Cover of Broadway Danny Rose |
Cover of Woody Allen |
The first film shown, Take the Money and Run, was made in
1969, when Allen was 34, and was, I thought, a pretty poor effort, especially
when one remembers that by that time he had already had several successful
plays performed on Broadway, had written a few books, and was making a lot of
money writing jokes for various TV shows. In other words, he was already a
seasoned professional.
On the basis of my low
opinion of that film, I decided to forgo Play
It Again, Sam, and took a rest for a few days, not bothering to have
another look at The Front, which I
remembered as a good film about the Hollywood blacklist in which Allen played a
person who offered his name to blacklisted, established writers, to allow them
to continue to work, and Annie Hall,
his romantic comedy set in Manhattan, and dealing with the love life of that
city’s intellectual, angst-ridden thirty-somethings, and the film that marked
the high point of his collaboration with Diane Keaton.

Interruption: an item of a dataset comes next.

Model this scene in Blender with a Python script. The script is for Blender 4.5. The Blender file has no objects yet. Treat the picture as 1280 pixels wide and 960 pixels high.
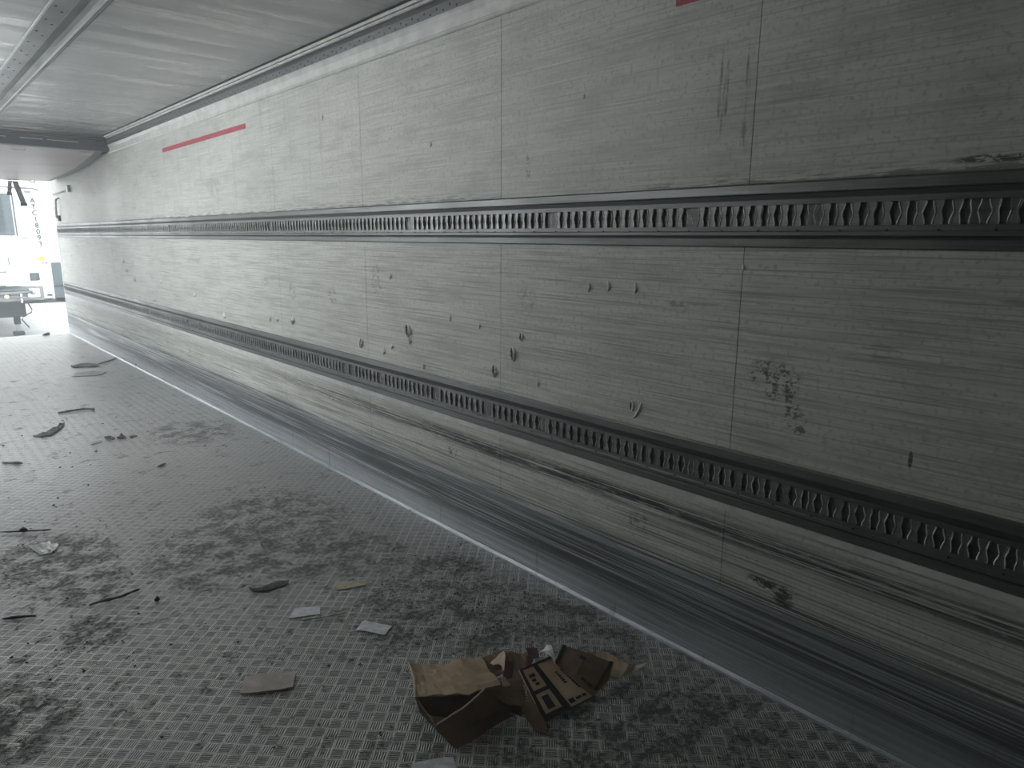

So the next one I took in was
Interiors, made in 1978, but already
his tenth film. In other words, this guy had already made as many films as most
directors make in a lifetime, and he was experimenting with various styles,
this one being a sort of homage to Ingmar Bergman, that deals with a
semi-hysterical family of three sisters whose lives are plagued (although they
would never have described it this way) by a guilt-tripping mother. Something about this film seemed to me not
to wash: from Bergman, such themes seemed to represent his view of life.
Somehow this seemed like an effort by a filmmaker to pretend he was a
intellectual, and one as emotionally-wrought as Bergman. Although the companion with whom I saw the
film was ecstatic, personally this was another of the films that I didn’t
really like.
Okay, on another six years
(and five films) to one of my all-time favourite Allen films, Broadway Danny Rose, which I saw last
night. I had seen it at least three times before, but this time it seemed to me
even greater than on earlier occasions. Danny Rose’s story is told by a bunch
of old Broadway professionals who are sitting around eating bagels in a
delicatessen and get to swapping yards about the pathetic career of this figure
of fun. Danny is the worst of agents, who always represented the worst of acts
--- a one-legged tapdancer, for example, as well as the world’s worst
ventriloquist, a stuttering Venezuelan whose act was so terrible it had even
been booed by a hall of five-year-olds. Then there was the guy who made animals
from balloons for whom Danny prophesied a great future, and the washed up
Italian crooner who had a hit thirty years before, and whom the film catches
just when he is in the middle of a nostalgia revival that is getting him more
gigs than he can handle (on cruise ships, for example, and women’s service
dinners.) He is a fat, self-pitying,
drunken wreck, but Danny Rose is devoting himself selflessly to his cause, on
the assumption that everything in life is personal, that life is meaningless
unless your every action is not
impregnated with a personal affection and concern.
Part of the deal with the
crooner is that he is cheating on his wife with a tough blonde (played
wonderfully by Mia Farrow) whose two brothers happen to be enforcers for the
Mob. Faced with his biggest gig yet, the crooner announces he cannot perform
unless the blonde is present, but she is angry with him for something or other,
and Danny offers to “be your beard”, in other words, to find the blonde and
persuade her to accompany him to the performance. So begins the juice of this beautiful little
movie, when Allen meets Farrow and together they undergo a series of madcap
adventures that culminate in their turning up at the performance, which is a
triumphant success.
The blonde has been bugging
the crooner to change managers, because her view is that Danny Rose is doing
nothing for him: so after the success of his concert the crooner drops on Danny
the news that he is proposing a change in management, something that, in a memorable
scene strikes Danny like a thunderbolt: how can anyone be so disloyal, so
greedy, so ambitious that their personal relationship has meant absolutely
nothing to him?
So the move comes to its
climax, where Danny Rose is serving a Thanksgiving dinner of frozen turkey to
the various pathetic acts he still represents. Arrives the blonde, who has been
worrying ever since she failed to speak up for Danny when the crooner dumped
him. She has come to apologize to him, offering to be friends with him; but he
has been so hurt he rejects the offer, and she walks away. Surrounded by his
pathetic friends, he thinks it over, runs after her, and the movie ends on this
happy note, a series of scenes that could bring the tears to anyone’s eyes.
What a great movie! I can hardly wait to the screening of another
of my favorites, Radio Days, later in
the week, another exercise in Allen nostalgia. After all, when a guy writes,
and directs a movie a year for 44 years, it stands to reason they are not all
masterpieces. He may have made some clunkers, but he has also made some
wonderful films, and in my lexicon of these we are moving inexorably to the
delightful Vicky Christine Barcelona,
the movie which brought him back to the top rank, made in 2008 (when Allen was
73) and a movie that I have already seen with delight at least three times.